History was made last month when design files were sent to the International Space Station and used to 3D print a ratchet wrench in space. It was the first time 3D printer designs were ever sent from earth to space, to meet the needs of astronauts.
“In less than a week, the ratchet was designed, approved by safety and other NASA reviewers, and the file was sent to space where the printer made the wrench in four hours,” explained Niki Werkheiser, the space station 3-D printer program manager at NASA’s Marshall Space Flight Center in Huntsville, Alabama. Werkheiser says this kind of on-demand 3D printing “will be critical on longer journeys to Mars.”
Now the wrench can be printed by regular earthlings, using the same designs the astronauts used. NASA has made the files available in the 3D Resources section of their Website.
The wrench was designed by an engineer from Made In Space Inc. The northern California company that NASA contracted to design, build and operate the special printer that was used, which can operate in zero gravity. The zero-gravity printer uses additive manufacturing to make the wrench, depositing 104 layers of plastic.
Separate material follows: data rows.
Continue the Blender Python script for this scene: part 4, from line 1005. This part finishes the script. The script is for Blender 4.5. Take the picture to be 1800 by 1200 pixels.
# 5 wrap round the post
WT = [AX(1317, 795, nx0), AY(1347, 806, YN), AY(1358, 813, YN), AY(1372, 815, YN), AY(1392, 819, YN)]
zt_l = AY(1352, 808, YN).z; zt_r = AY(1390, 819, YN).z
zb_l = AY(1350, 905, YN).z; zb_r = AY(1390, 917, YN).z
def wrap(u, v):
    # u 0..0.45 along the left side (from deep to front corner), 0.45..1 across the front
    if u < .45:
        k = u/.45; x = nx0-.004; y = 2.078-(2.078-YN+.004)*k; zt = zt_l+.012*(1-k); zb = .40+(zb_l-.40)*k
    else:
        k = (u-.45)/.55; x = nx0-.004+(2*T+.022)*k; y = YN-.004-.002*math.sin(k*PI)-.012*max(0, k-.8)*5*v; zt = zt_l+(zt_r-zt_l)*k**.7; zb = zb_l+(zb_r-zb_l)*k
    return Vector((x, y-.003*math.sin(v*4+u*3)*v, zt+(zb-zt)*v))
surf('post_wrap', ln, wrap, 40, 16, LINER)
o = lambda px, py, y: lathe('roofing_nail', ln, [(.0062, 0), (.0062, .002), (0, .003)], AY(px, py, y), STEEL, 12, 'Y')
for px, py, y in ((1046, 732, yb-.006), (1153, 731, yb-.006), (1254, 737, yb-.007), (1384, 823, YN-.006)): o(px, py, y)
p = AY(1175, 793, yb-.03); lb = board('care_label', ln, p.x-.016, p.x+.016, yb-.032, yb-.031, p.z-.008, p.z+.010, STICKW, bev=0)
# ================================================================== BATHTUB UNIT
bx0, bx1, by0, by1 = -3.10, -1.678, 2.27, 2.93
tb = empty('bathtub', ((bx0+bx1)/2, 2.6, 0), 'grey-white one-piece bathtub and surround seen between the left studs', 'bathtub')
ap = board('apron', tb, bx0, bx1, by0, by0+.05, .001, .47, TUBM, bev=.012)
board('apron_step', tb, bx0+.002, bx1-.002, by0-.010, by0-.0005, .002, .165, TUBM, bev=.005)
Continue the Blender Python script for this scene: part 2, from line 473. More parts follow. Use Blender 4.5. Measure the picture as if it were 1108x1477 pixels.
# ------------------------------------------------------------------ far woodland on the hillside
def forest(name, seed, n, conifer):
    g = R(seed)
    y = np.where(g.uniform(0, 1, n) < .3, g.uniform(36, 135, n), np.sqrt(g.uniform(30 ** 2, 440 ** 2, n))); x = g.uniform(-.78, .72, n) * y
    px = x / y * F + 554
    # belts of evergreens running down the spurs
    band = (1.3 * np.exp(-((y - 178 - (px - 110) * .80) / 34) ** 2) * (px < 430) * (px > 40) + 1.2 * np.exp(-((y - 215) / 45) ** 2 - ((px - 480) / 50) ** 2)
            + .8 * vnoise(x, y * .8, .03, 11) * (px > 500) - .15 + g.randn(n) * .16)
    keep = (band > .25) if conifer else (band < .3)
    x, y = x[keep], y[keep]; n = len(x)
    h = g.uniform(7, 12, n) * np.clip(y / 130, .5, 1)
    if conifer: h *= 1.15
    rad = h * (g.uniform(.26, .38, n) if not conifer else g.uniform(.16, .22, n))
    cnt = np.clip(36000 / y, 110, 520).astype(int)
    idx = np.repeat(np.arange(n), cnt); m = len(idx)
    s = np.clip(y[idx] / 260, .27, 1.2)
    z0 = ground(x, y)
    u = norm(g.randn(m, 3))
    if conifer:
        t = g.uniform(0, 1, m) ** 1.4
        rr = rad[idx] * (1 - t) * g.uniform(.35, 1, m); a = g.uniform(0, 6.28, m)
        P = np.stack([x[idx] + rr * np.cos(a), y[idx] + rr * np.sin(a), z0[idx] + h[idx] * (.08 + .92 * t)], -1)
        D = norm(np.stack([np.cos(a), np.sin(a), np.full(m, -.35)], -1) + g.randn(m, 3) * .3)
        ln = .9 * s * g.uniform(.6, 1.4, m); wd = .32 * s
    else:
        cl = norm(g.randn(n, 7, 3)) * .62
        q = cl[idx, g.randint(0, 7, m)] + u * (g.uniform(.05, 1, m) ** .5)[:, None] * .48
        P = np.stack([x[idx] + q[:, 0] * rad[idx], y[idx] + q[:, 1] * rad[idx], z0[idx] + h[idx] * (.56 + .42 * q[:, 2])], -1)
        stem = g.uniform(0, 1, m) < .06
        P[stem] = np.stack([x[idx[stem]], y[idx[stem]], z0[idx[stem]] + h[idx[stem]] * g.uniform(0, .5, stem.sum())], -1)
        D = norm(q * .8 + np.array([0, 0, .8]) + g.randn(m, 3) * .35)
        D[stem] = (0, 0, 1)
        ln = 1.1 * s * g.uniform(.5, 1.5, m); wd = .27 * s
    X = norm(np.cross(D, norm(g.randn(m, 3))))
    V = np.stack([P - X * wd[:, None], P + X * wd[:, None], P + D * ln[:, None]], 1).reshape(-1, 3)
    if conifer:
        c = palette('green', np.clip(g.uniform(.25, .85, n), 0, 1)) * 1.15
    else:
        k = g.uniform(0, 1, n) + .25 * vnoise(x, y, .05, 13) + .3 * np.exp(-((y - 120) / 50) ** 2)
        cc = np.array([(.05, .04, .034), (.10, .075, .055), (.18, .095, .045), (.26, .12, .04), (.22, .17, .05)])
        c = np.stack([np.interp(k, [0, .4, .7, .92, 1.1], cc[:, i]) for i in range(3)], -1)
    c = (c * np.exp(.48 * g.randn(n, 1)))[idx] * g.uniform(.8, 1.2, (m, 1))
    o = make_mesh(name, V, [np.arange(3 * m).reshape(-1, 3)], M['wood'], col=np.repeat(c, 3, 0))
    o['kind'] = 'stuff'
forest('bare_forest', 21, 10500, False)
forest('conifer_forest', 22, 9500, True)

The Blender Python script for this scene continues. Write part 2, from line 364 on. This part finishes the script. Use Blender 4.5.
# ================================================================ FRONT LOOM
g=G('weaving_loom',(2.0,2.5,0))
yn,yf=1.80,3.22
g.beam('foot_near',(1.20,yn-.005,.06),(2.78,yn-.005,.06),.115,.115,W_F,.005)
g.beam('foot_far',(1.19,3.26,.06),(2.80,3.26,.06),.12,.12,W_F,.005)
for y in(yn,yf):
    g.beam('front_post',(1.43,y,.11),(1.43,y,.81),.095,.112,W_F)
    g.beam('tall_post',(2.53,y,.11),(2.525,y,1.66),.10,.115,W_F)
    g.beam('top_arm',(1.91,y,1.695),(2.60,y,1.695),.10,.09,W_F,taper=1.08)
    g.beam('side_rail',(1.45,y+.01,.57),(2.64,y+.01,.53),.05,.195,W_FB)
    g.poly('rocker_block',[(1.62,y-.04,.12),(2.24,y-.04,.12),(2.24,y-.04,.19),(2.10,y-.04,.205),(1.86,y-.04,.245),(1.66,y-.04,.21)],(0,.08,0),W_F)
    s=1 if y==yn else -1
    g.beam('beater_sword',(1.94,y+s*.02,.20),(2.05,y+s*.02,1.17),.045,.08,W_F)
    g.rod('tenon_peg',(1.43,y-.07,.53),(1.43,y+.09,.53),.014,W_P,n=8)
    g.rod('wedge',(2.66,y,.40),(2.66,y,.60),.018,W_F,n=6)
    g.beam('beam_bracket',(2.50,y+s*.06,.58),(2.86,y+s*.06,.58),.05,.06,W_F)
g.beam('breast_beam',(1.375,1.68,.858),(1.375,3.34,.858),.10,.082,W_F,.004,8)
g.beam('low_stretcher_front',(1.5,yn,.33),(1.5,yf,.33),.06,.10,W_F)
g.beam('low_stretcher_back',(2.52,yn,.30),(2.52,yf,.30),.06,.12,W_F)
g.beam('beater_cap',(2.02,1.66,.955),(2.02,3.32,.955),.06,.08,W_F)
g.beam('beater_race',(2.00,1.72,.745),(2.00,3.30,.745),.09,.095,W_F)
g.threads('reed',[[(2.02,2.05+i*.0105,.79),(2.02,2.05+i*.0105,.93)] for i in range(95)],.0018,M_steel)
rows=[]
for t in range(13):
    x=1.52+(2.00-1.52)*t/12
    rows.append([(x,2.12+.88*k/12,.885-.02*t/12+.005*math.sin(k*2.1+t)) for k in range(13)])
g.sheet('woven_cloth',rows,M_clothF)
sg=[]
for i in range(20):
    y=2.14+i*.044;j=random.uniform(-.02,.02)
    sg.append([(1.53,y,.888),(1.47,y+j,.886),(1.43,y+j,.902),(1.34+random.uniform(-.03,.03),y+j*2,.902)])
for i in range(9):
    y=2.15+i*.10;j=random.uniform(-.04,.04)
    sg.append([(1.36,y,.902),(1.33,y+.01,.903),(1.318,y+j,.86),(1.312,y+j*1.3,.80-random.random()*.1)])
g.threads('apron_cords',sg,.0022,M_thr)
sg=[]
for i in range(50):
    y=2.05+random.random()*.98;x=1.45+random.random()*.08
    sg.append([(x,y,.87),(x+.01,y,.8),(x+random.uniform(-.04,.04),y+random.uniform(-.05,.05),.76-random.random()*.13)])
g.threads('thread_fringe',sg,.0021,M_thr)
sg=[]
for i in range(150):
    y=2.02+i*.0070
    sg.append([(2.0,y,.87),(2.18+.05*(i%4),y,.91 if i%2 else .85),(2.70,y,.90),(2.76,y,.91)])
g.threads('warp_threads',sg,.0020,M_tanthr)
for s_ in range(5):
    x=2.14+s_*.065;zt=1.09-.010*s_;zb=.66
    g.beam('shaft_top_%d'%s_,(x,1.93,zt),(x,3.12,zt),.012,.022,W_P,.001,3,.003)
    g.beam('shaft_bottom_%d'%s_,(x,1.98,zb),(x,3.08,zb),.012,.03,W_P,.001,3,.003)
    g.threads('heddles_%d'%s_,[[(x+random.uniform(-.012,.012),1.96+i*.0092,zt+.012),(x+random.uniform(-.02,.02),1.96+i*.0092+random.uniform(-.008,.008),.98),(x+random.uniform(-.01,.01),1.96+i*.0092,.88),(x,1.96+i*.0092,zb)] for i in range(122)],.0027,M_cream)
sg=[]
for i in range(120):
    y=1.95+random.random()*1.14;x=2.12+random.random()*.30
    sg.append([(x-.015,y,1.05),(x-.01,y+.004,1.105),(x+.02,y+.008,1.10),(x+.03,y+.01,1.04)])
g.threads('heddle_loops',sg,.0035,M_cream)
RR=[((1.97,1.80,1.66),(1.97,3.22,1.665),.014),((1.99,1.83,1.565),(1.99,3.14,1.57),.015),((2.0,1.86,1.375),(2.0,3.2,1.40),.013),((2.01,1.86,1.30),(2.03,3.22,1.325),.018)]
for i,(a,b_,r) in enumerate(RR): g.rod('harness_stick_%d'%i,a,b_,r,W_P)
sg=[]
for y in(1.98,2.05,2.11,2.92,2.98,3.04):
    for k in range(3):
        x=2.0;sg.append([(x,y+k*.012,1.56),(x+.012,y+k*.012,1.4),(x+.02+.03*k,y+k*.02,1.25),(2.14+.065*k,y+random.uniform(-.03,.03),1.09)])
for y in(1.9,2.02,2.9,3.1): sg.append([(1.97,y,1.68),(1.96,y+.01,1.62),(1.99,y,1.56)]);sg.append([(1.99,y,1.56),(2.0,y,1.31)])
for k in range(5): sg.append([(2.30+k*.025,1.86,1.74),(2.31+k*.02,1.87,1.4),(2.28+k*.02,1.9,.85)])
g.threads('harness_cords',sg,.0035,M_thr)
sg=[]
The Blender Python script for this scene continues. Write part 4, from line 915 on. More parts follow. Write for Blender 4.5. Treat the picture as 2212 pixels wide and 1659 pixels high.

“We are breaking new ground not only in the way we manufacture in space but also in the way we operate and approve space hardware that is built in space, rather than launched from Earth,” Werkheiser says. “If you can transmit a file to the station as quickly as you can send an email, it opens up endless possibilities for all the types of things that you can make from CubeSat components to experiment hardware. We even may be able to make objects that previously couldn’t even be launched to space.”